'IFRS at a critical crossroad' - speech by Harvey Goldschmid

13 December 2010

 

This is a section of the keynote speech entitled 'Regulatory Reform and IFRS at a Critical Crossroad' at the FEI conference, given by IFRS Foundation Trustee Harvey Goldschmid. The FEI conference took place from 15-17 November 2010, in New York.

 

"During the past decade - in a remarkable success story - International Financial Reporting Standards have been accepted in more than 100 countries and are now actively under consideration in a dozen more [e.g., China, India and Japan]. The goal of a single set of high-quality global accounting standards has been endorsed by the U.S. government and the G-20.

But the next 14 months will be critical in determining whether the goal of a “single set of high quality global standards” will be realized in the lifetimes of most of us in this room. The SEC is committed to making an adoption decision in 2011 and this is the key to the future. I very much hope the Commission will act affirmatively. Although I know that you dealt with IFRS issues yesterday, I wanted to take a few minutes to explain why I believe an affirmative decision is so important.

I should stop here and add a bit of disclosure. I am not an entirely unbiased observer. I am one of 22 global Trustees of the IFRS Foundation; the Foundation oversees the IASB. Today, particularly if I say something with which my Trustee colleagues disagree, I am speaking only for myself.

Let me quickly address the largest concern about the SEC’s 2011 adoption decision that I have heard from the business community. “Dodd-Frank, the financial crisis in general, and other Administration initiatives like healthcare have already put far too much on our plates. We cannot take on another heavy burden in 2011.”

There are three basic answers to this legitimate concern:

  1. First, the 2011 adoption decision will not be disreputive. The effective date -- when IFRS would be required for the largest U.S. public corporations -- will not come until 2016, at the earliest. The SEC has talked in terms of 2015 or 2016 for mandatory implementation, and in my view, 2016 is the earliest, realistic date. This would provide ample time for planning, education, training, and retooling. The SEC is already use to reviewing IFRS filings, which now come from foreign private issuers. A recent survey by the FEI and KPMG found that 94% of 900 responders indicated that their organization could accomplish the effective implementation of IFRS by 2016, if the adoption decision were made in 2011.
  2. Second, I believe that the IASB and the FASB have done much to reduce transition difficulties and costs by narrowing differences between the two systems in their convergence projects. Also, through convergence, both sets of accounting standards have been improved. Both regimes now have strengths and weaknesses. Both are of high quality, but only one -- IFRS -- has the prospect of global acceptance.
    The financial crisis has demonstrated all too vividly the danger of regulatory arbitrage and unhealthy political interference when the two systems, IFRS and U.S. GAAP, can be played off against each other. For U.S. public corporations, implementing IFRS in 2016 should enhance their attractiveness to foreign investors, lower their capital costs, and reduce their long-run accounting costs. For investors, one set of high quality global standards will increase transparency, reduce analytical costs, and increase global investment opportunities.
  3. My third point is that a negative decision on IFRS in 2011 by the SEC -- or, as bad, a decision to delay an adoption commitment -- would likely have tragic consequences. In such circumstances, two basic scenarios are probable:

First, the coalition of nations supporting IFRS could break apart. Rather than two sets of accounting standards, IFRS and U.S. GAAP, we could go back to pre-2000 fragmentation. Many national accounting systems would exist. The cost, in terms of lack of transparency and comparability, higher accounting expenses, etc., would be extremely large.

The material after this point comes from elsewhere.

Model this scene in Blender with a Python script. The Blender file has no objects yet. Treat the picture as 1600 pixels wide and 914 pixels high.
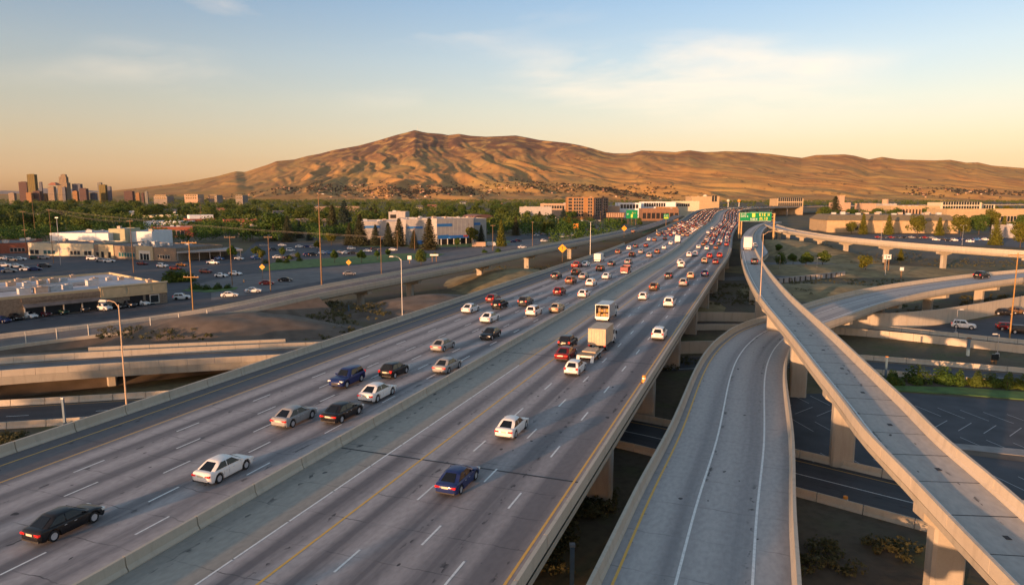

The second basic scenario is even worse from a U.S. perspective. The coalition in support of IFRS could hold and the U.S. would become isolated. The U.S. would no longer play the large and constructive role it now plays in IFRS development and oversight. I believe that without active U.S. participation the overall quality of the international accounting standards would deteriorate. Remember, there is less concern about transparency and investor protection in some other parts of the world.

I also believe that the U.S. could not remain out of a global system forever. In a year like 2020 or 2030, the U.S. would be forced to adopt international accounting standards, but it would be adopting weaker standards than now exist, and it would have (as opposed to now) only a very small seat at IFRS drafting and governance tables.

This is a complex subject. Please feel to pepper me with questions. But, also, please accept - and act upon - my principal message: In its enlightened self-interest, now is the time for the U.S. business community urge U.S. adoption of IFRS in the critical year of 2011."